Exclusive: Salma Hayek Reacts to Killing of Zetas Cartel Leader, Talks About the Future of Mexico

Salma Hayek reaffirms her love for Mexico, has hopes for its future

ByABC News
October 10, 2012, 9:25 AM

Oct. 10, 2012— -- Besides reminding everyone that she's still one of the hottest actresses -- not to mention Latinas - in Hollywood, Salma Hayek set the record straight last night at the premiere of her new movie on how she feels about her native Mexico.

In the PG comedy Here Comes The Boom, Salma plays Kevin James' love interest and the school nurse every guy dreams of. The Mexican powerhouse, 46, spoke to a handful of journos about working with James – a personal friend of hers and someone she seems very comfortable with – and why she loves doing comedy.

But the main thing I had to ask Salma face-to-face was how she felt about those infamous quotes she allegedly gave Vogue Germany in a cover story interview a few months back – the ones where she supposedly expressed Mexican amnesia.

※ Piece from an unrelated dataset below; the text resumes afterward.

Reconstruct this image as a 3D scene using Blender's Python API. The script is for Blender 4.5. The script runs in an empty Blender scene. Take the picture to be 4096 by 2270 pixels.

As we pointed out in our article around the time when those quotes were being circulated, that didn't sound like something Salma would say. In a Latina magazine cover story late last year, she spoke at length about her memories growing up in Mexico. It seemed she remembered everything – especially her grandmother Maria Luisa, who inspired her new cosmetics line - like it was yesterday.

Salma had this to say about getting lost in translation:

"We still don't even know if that's what was really published in the article in Germany or if it was something that someone read and misinterpreted and then put it on the Internet."

All too often the case, it seems. Just ask Jessica Alba.

"It doesn't make sense," Salma told me on Tuesday night at the red carpet. "I would never…No one forgets what it is to be Mexican!" she added, raising her voice for emphasis.

Since she played a ruthless cartel leader to perfection this past summer in Oliver Stone's Savages, I just had to ask her thoughts on the recent killing by Mexican armed forces of the Zetas cartel leader Heriberto Lazcano aka "The Executioner" aka "Z-3", and whether she has hope that her country will one day go back to being the way it was before the drug war.

"Absolutely, yes, it can go back [to being the country it was before the drug war]," Salma said. "Or perhaps it can even be a better version of itself. I can't tell you exactly how [it can get there], but we should never lose hope or forget to dream. We all need to change, one by one, and start to believe in it so that it can be possible. I have a lot of faith that it's possible."

Now that sounds like something Salma would say.